En psychodrame, il est question de jouer, représenter de façon scénique des fragments de son histoire, « Mettre sa vie en scène », titre le livre d’une psychodramatiste Greta Leutz, ou encore de jouer une histoire fictive, construction du groupe.
Rejouer des éléments de sa vie ne sera jamais copie conforme à ce qui a été vécu, de même que jouer des scènes projetées dans l’avenir ne correspondra pas pour autant à ce qui sera vécu.
C’est dans cet écart, ou dans cette possibilité de mettre du jeu dans une situation, élément de la réalité ou construction imaginaire, que se manifeste l’acte créateur des « psychodramatisants ».
Acte créateur, spontanéité créatrice, des concepts créés par Moreno l’inventeur du psychodrame.
Au-delà d’un acte de parole, le jeu mobilise le corps des acteurs, met en mouvement un récit qui par sa représentation scénique peut y apporter un autre regard, susciter de la surprise, de l’étonnement, de l’inattendu, ouvrir de nouvelles pistes. Encore faut-il y être suffisamment réceptif.
Le dispositif du psychodrame vise à créer ce climat de réceptivité par le cadre, la mise en train, le jeu, les échos du groupe.
Le cadre délimite l’espace et le temps : un lieu pour l’échange dans le groupe, un espace pour le jeu, la fréquence et la durée des séances.
Les règles, en cohérence avec le dispositif, sont des éléments du cadre et, entre autre, celle du jeu théâtral : « jouer en faisant comme si », ce qui n’est pas pour autant « faire semblant ».
La mise en train, ou « l’échauffement » correspond au début de séance pendant lequel les échanges de paroles au plus près de ce qui est là, présent, initie son rythme et crée sa tonalité. Déroulement d’un fil qui ne se révèle souvent qu’en fin de séance, part d’incertitude de l’acte créateur.
Et bien sûr, le jeu.
Sa mise en scène a déjà son potentiel de création et d’étonnement par la (re)constitution du lieu, des places, des mouvements, des présences ou absences d’un personnage…
Le « jouer » au sens de l’action en cours est sans doute le prototype de l’acte créateur en psychodrame, avec différentes techniques possibles dont le renversement de rôle, le doublage, la mise en perspective,… adjuvants au potentiel mobilisateur du jeu.
Les échos d’après jeu résonnent avec leur part de convergence et de divergence, ouvrent à de nouvelles associations des participants.
A l’instar du théâtre, la représentation scénique est sous le regard d’un public, des personnes qui cette fois n’ont pas été choisies pour jouer, ou n’ont pas désiré prendre part au jeu du groupe.

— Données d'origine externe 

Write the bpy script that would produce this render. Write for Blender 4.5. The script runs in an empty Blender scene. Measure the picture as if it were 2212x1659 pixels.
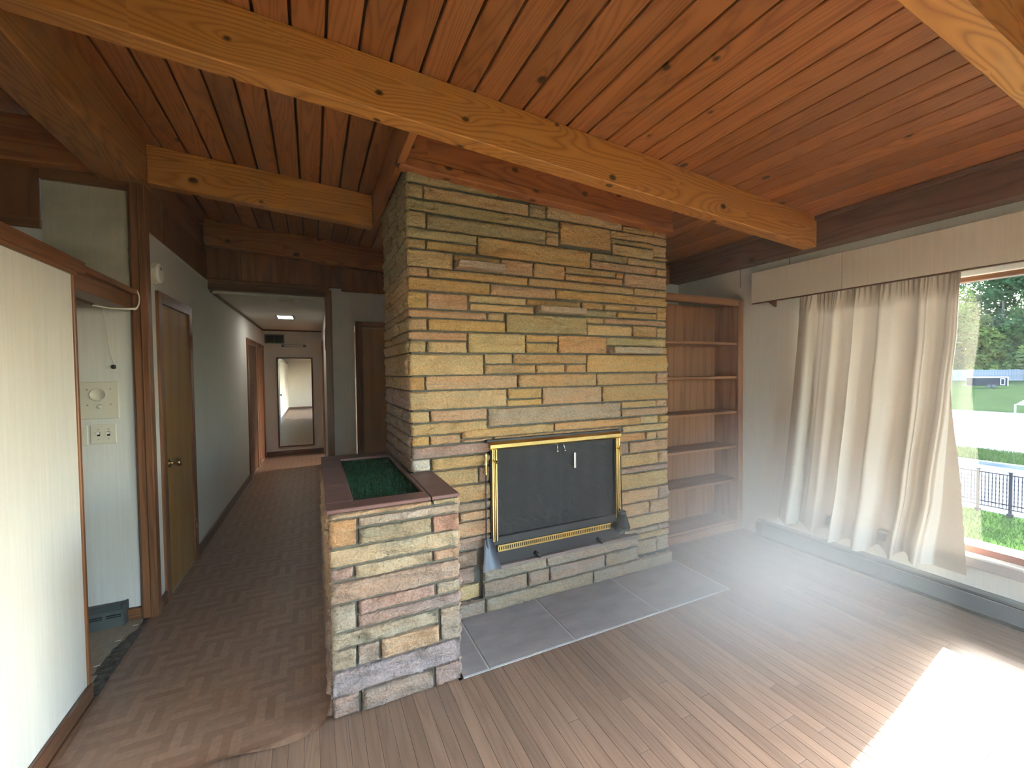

La création d’un jeu n’est pas le fait du seul protagoniste mais également du dispositif, de la présence, voire de la co-construction des autres dans le groupe. Dans ce sens, le protagoniste n’est pas seul sur sa trajectoire ; son travail sur lui-même est intriqué et en résonance à celui du groupe.
Par contre, à la différence du théâtre, le scénario n’est écrit ni par le protagoniste, ni par le psychodramatiste, il ne s’agit pas d’interpréter l’œuvre d’un auteur dramaturge ou d’un expert en communication.